Tuesday, May 26, 2015

google maps part 2

Last year I wrote about how integrating with Google Maps was pretty easy.

This year I've been helping a few other porchfests, in particular with getting drafts of their map together. (Though fair warning, double check the licensing of Google Maps API)

A bit ago when I was talking about PHP making easy things easy it was using PHP's file_get_contents() to hit the Google Maps geocoding API (URLs of the form https://maps.googleapis.com/­maps/­api/­geocode/­json?­address=SOME+­ENOCODED+­ADDRESS&­amp;­key=­YOUR_­API_­KEY) to convert addresse to the latitude/longitude the rest of the API uses. Wrapping that in a hacky PHP script rather than doing it by hand via a website sped things up, though you have to learn how to see if you've gotten a proper full match, or if it can't find it and is just locating the city center.

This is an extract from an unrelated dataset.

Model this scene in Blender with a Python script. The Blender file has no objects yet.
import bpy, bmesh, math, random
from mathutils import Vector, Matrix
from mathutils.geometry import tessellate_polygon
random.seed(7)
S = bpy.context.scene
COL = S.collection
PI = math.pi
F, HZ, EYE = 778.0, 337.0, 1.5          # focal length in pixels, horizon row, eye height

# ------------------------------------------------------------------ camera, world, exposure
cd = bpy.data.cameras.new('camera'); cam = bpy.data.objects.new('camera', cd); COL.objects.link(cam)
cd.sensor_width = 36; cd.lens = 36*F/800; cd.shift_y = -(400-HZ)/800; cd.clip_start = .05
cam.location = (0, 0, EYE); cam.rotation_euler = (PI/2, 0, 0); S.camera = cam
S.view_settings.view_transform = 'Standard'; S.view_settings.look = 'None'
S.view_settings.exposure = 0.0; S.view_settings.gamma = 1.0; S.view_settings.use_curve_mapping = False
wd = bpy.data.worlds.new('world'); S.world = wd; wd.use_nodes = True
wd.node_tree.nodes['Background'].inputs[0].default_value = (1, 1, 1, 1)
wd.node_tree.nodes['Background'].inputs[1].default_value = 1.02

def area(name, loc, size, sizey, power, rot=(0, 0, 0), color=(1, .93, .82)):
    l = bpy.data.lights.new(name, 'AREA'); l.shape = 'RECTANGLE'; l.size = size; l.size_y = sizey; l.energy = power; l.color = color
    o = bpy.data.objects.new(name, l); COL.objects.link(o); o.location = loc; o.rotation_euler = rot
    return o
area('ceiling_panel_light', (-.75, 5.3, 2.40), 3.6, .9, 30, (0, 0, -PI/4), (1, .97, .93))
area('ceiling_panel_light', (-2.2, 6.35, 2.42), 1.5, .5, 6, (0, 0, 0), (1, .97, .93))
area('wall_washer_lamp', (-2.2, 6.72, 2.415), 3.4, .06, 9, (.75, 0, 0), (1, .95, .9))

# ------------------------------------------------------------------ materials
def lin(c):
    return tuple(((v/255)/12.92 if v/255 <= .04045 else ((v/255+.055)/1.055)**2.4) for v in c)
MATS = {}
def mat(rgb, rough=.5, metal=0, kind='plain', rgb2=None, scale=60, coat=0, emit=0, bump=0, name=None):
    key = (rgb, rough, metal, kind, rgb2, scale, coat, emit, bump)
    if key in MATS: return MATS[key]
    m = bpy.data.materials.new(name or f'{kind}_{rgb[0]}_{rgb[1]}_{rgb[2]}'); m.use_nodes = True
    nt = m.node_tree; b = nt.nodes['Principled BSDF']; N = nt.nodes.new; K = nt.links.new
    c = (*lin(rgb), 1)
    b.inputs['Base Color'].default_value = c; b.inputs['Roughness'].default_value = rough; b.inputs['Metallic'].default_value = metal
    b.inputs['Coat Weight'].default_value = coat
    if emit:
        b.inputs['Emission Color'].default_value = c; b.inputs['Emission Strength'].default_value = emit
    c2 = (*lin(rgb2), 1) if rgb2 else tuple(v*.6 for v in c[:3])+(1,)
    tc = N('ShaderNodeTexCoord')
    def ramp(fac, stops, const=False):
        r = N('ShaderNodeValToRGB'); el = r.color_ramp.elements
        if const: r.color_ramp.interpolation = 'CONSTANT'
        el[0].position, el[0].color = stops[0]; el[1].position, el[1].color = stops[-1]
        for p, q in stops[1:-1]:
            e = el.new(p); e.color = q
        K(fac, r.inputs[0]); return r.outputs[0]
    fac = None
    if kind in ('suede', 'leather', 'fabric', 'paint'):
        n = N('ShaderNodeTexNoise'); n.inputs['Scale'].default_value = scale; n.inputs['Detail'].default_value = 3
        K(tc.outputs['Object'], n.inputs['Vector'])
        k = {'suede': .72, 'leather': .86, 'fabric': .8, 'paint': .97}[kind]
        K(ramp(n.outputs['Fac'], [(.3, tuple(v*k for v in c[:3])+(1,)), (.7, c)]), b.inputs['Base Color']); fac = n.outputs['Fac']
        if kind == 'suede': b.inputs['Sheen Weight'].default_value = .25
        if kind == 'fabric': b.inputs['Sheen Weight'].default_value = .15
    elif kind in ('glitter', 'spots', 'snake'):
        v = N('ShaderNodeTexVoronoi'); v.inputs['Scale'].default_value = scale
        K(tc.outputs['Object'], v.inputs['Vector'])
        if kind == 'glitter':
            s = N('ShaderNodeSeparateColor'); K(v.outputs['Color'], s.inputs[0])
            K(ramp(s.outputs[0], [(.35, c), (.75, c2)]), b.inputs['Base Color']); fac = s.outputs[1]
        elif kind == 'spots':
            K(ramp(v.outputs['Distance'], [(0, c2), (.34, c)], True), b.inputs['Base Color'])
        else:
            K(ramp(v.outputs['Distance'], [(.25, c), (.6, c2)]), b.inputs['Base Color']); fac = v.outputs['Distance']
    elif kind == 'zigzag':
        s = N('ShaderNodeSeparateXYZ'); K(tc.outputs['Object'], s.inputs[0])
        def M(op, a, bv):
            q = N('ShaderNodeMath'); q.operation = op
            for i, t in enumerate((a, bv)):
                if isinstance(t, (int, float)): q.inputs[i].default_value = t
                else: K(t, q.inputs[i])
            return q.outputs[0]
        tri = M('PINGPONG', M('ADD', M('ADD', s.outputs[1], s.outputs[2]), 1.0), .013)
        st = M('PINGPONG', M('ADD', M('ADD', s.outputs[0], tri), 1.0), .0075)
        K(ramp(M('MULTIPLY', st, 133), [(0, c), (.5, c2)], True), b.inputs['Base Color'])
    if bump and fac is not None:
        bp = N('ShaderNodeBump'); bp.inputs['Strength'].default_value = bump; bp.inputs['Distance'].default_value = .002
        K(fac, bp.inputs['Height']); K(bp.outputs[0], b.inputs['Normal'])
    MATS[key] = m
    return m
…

So, the site was looking for a printable version of their neighborhood map, with icons for the porches marked, vs an interactive thing for their site. A few tricks and traps:

I used this one Google chart marker API for the pins, though I guess technically that's deprecated - still it was somewhat easier than rolling my own markers in Processing. A sample URL for that was http://chart.apis.google.com/chart?chst=d_map_pin_letter&chld=K|00FFFF|000000 to make something like

Another issue I had was Google was showing me local business names, and that was making the map too confusing. stackoverflow to the rescue, the trick was to hide those via a styler.

Also, previously I mentioned phantom.js as a screencapture tool - in this case it let me make a virtual screen that was bigger than my physical monitor, by fiddling with the viewport size. (Admittedly, this whole thing is kind of weird for print, because you end up with something sized for screen resolutions and not print DPIs)

Finally, I also researched making phantom.js wait for a page to load - or rather, waiting 5 seconds before taking the screen shot, to allow the Google page to settle, when I was zoomed in a bit more. My final phantom.js script was:

var page = require('webpage').create();
page.viewportSize = {
  width: 1800,
  height: 3600
page.open('http://localhost/plum2015/view.php', function () {

Then I had to crop it... rather than setting up pixel magic, it was easier to do it on the OSX program Acorn, which had a nice "set a cropping box at a specific ratio" feature.